▸ SHORT TASK: Gather all lines with "that" from the records.

>> begin EXERCISE INPUT

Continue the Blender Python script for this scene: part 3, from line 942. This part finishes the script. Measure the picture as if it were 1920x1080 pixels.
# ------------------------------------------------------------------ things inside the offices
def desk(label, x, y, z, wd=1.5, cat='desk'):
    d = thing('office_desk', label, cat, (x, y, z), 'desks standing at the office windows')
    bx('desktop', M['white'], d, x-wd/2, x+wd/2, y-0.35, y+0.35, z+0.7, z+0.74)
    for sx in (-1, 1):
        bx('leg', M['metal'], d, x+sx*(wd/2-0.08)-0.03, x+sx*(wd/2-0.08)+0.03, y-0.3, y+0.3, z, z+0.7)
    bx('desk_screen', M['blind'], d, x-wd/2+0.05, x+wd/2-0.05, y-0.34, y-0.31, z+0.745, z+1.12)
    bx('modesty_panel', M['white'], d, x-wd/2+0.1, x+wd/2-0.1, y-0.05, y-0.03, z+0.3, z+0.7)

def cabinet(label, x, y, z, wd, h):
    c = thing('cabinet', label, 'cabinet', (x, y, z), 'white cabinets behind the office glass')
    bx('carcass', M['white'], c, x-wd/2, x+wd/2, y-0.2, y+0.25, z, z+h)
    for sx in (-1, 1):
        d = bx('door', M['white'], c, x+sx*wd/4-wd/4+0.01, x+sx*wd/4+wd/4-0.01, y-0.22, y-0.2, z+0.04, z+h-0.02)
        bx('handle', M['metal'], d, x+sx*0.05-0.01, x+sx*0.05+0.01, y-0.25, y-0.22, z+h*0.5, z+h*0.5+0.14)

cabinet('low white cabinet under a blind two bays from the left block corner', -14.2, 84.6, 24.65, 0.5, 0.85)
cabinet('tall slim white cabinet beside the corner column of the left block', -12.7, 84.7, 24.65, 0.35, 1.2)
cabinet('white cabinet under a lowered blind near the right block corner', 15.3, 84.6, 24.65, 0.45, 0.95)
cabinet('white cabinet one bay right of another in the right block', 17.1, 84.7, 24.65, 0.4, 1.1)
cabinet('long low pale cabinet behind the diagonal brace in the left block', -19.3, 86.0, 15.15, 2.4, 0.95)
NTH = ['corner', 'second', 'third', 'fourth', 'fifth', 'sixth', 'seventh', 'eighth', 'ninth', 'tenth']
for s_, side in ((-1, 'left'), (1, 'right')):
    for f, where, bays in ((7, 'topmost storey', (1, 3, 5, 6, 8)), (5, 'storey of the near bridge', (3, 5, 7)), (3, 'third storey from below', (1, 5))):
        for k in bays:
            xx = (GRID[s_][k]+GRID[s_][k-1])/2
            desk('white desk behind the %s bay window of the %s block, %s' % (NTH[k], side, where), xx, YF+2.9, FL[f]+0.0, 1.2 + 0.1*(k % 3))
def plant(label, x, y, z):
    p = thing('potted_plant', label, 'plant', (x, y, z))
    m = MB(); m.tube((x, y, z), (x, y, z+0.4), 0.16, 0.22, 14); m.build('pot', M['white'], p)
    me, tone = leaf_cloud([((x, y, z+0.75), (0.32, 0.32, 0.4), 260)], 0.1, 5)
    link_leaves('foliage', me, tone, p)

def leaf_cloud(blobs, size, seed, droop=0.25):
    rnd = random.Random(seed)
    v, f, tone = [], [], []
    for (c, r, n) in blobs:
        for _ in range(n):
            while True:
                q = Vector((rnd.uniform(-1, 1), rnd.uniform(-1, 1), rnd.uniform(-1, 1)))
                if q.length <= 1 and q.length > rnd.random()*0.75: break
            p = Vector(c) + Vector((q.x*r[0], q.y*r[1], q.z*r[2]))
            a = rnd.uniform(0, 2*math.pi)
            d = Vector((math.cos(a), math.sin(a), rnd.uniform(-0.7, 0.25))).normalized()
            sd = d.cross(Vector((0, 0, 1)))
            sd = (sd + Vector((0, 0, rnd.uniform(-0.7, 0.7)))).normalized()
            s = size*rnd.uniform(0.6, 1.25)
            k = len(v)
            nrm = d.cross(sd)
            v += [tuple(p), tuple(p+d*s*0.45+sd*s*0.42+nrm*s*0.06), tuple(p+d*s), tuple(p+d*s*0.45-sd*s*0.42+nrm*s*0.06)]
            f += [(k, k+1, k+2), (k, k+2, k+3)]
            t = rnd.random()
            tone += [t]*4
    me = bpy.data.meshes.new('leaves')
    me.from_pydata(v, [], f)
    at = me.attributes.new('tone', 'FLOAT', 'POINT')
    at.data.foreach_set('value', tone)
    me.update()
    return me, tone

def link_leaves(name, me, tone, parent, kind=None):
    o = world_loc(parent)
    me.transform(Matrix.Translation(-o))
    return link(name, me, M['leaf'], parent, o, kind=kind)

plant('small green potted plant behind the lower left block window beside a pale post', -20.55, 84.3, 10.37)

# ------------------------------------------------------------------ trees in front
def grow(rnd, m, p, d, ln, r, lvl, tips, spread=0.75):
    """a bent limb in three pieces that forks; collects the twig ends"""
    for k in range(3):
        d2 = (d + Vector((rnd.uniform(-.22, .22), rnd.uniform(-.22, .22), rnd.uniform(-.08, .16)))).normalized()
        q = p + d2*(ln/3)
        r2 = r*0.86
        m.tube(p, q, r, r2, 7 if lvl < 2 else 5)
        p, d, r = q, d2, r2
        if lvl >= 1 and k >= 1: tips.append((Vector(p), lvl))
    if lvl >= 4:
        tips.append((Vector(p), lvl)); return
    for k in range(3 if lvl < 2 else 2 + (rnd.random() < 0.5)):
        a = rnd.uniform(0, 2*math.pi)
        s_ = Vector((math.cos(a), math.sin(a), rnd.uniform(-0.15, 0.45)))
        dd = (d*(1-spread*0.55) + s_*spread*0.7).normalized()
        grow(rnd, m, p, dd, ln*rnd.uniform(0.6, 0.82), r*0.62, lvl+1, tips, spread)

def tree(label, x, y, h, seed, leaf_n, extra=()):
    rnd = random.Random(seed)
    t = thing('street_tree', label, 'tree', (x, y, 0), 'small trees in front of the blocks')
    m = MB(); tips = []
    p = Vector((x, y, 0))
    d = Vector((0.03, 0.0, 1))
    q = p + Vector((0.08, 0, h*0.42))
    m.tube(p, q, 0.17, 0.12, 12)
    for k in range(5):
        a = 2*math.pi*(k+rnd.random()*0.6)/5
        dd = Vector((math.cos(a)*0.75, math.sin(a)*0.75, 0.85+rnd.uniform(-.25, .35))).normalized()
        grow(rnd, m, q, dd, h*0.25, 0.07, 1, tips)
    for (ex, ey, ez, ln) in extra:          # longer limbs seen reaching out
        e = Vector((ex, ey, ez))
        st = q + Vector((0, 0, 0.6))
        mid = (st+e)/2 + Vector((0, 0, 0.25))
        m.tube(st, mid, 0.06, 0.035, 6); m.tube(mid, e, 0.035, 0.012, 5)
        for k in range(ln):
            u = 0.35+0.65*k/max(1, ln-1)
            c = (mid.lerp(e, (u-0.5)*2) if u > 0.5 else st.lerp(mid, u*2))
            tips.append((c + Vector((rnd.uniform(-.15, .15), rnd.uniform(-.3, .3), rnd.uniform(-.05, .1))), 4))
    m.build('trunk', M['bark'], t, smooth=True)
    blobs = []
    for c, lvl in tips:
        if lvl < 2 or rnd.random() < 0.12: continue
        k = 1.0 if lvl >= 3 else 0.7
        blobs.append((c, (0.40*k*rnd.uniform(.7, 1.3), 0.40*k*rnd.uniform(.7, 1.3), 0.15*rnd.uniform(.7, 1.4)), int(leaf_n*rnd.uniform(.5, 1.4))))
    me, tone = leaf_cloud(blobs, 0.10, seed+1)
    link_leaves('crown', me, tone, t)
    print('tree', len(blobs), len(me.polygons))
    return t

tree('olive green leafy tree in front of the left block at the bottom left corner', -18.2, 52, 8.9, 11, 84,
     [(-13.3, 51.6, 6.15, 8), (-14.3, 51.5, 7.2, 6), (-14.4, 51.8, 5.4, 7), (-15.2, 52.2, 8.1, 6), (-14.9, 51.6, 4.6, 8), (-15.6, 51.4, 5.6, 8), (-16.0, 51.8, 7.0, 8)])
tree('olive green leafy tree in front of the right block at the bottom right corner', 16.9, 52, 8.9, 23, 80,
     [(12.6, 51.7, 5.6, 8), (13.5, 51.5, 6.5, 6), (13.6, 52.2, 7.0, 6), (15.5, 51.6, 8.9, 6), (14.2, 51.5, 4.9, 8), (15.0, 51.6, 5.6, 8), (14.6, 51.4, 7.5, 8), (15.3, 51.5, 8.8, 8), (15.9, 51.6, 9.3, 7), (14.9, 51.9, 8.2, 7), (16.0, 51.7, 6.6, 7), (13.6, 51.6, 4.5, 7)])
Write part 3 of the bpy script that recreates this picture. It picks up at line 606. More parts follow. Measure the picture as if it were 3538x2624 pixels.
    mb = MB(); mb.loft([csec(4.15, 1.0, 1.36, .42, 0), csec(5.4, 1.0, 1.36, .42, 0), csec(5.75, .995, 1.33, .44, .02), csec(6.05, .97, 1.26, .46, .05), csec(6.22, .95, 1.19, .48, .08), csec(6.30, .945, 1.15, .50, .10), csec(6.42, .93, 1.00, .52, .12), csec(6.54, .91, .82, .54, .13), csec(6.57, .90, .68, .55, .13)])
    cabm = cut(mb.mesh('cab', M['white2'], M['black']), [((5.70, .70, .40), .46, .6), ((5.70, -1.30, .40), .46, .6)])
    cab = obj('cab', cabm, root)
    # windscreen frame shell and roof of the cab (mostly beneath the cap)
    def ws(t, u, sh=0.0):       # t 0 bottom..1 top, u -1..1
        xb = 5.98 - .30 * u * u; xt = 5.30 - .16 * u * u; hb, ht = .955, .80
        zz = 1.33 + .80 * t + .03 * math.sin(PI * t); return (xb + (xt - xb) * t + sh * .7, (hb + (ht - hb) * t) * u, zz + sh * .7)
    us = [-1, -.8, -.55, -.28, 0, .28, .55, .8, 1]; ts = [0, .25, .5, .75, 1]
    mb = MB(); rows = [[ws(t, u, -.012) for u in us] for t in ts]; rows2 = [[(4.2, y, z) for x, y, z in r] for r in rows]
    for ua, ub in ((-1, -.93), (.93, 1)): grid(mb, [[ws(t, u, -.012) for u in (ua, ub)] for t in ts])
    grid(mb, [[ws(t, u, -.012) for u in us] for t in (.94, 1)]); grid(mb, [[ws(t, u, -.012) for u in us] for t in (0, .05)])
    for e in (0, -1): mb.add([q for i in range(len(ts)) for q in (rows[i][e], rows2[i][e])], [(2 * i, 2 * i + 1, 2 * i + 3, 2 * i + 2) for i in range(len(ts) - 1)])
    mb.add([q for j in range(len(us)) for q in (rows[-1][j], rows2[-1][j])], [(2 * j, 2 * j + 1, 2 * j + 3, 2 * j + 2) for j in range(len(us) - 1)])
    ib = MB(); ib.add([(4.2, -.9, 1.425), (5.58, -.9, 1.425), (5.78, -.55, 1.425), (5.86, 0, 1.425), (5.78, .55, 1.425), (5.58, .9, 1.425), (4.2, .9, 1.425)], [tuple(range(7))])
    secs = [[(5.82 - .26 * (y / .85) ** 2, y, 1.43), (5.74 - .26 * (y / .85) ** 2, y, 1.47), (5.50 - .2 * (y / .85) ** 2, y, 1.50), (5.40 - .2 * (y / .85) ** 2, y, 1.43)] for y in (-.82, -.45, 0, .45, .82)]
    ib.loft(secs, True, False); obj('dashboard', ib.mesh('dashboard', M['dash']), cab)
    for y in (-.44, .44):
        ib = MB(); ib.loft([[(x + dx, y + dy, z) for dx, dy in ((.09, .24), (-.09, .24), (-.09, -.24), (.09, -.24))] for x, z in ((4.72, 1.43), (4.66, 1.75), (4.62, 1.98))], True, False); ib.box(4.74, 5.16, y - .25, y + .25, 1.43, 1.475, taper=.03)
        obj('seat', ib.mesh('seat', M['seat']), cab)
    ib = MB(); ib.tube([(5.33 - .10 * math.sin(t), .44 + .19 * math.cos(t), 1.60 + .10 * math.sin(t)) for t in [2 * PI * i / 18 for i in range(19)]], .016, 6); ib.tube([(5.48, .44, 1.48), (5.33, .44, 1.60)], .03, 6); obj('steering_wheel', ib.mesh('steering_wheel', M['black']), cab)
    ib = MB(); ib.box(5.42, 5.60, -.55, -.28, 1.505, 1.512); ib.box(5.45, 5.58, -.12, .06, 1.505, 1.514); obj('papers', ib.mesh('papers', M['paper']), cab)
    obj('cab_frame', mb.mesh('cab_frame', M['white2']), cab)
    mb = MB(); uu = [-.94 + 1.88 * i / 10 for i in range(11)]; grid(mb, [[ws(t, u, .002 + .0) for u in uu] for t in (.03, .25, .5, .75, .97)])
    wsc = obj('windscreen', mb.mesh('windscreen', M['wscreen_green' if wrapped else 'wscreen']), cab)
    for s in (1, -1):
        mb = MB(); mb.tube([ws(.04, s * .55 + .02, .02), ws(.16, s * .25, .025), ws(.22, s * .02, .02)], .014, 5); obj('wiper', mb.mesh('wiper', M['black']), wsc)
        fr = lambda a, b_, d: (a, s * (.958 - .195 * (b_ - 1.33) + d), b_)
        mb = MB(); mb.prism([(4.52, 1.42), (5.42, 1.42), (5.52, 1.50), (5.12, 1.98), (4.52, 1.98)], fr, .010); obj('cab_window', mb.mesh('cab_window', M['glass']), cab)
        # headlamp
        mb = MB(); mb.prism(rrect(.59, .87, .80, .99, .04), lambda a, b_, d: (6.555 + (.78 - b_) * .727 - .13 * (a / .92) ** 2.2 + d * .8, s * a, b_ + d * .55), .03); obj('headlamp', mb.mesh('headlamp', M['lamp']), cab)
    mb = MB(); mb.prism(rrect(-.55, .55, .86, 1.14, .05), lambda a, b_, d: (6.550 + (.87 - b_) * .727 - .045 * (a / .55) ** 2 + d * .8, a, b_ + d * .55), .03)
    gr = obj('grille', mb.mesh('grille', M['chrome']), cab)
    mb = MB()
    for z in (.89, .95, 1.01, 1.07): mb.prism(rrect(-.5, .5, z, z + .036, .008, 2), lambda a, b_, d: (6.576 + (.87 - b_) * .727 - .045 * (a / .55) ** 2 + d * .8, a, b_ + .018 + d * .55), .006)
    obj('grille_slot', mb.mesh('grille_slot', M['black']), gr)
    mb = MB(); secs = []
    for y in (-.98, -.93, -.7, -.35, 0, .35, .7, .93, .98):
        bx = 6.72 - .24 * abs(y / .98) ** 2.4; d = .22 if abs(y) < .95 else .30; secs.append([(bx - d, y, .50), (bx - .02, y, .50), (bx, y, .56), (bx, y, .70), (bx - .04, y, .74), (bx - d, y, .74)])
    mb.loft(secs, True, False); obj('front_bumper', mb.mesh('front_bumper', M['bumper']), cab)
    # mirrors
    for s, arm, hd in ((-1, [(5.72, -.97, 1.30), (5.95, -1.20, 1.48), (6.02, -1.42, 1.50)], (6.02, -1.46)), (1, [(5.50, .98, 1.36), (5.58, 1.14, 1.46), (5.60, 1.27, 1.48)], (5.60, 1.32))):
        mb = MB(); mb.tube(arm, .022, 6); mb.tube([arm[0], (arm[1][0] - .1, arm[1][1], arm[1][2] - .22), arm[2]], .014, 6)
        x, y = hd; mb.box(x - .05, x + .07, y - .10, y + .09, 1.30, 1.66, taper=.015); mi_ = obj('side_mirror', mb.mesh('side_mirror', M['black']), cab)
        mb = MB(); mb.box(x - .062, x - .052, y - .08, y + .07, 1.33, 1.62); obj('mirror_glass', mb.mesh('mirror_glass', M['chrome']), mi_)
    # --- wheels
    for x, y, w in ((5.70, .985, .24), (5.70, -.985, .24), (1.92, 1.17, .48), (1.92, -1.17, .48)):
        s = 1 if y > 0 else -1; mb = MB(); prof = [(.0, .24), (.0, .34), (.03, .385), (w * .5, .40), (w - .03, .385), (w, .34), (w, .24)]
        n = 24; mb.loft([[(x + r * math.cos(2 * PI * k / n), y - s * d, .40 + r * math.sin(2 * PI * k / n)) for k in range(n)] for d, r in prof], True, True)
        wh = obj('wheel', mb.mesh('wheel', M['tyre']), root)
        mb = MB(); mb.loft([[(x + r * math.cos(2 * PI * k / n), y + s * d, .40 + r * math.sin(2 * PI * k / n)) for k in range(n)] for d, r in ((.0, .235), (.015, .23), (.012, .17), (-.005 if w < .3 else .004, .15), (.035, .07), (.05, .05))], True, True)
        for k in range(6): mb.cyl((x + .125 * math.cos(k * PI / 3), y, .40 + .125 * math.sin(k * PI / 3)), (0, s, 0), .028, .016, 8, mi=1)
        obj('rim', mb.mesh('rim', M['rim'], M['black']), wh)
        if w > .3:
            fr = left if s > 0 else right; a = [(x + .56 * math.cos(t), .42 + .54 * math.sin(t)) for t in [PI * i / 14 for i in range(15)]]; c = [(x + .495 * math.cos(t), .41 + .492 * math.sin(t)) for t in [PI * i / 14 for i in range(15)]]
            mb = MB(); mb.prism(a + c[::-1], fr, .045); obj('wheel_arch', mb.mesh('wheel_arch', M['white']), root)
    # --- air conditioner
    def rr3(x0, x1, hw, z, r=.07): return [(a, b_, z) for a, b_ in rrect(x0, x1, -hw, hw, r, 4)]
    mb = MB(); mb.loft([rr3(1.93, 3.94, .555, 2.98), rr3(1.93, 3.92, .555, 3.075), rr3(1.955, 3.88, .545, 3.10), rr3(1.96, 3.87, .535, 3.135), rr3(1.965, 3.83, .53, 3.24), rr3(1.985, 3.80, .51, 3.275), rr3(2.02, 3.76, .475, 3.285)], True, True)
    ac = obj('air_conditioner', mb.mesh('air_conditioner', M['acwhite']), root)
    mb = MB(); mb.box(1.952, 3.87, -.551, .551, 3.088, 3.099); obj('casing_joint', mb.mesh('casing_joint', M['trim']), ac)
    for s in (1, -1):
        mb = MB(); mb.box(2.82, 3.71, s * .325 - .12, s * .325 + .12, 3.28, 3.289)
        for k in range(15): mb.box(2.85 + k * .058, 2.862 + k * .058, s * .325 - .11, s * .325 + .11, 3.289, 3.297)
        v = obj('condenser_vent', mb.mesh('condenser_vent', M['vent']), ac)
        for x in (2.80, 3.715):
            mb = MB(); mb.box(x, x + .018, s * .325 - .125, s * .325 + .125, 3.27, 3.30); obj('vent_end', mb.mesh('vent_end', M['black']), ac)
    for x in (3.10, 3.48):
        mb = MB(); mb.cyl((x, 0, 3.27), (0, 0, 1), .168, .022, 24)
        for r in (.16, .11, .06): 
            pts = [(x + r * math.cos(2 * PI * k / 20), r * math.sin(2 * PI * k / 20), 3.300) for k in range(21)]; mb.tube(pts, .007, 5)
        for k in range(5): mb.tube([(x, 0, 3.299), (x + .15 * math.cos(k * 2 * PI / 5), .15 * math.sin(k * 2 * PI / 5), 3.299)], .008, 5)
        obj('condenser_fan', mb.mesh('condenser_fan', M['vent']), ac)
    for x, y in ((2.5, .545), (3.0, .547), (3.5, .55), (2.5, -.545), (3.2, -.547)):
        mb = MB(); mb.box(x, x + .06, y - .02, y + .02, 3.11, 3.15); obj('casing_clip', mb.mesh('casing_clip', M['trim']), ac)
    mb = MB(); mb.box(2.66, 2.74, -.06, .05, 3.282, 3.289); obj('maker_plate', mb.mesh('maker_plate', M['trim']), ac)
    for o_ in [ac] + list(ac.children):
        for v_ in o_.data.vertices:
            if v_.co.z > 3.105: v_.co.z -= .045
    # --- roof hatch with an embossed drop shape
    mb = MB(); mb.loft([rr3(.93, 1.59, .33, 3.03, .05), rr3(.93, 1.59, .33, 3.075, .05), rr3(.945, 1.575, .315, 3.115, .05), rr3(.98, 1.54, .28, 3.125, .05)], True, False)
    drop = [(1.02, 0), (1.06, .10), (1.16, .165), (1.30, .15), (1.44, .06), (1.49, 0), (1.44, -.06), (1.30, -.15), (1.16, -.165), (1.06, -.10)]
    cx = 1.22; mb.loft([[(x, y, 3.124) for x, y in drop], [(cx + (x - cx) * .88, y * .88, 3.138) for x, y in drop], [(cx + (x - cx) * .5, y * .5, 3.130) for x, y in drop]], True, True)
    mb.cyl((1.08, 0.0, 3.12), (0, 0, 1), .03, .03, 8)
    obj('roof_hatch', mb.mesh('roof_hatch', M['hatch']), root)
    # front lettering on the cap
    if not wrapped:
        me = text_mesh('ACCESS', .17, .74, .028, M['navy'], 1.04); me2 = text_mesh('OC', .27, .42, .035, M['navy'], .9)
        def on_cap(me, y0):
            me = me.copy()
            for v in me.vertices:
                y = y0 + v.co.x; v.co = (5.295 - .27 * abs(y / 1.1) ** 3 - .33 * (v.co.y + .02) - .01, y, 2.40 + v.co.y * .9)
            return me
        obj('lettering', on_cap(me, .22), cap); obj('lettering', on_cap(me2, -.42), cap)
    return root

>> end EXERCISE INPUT

▸ RESULT OF THIS EXERCISE:
    """a bent limb in three pieces that forks; collects the twig ends"""
Write part 3 of the bpy script that recreates this picture. It picks up at line 606. More parts follow. Measure the picture as if it were 3538x2624 pixels.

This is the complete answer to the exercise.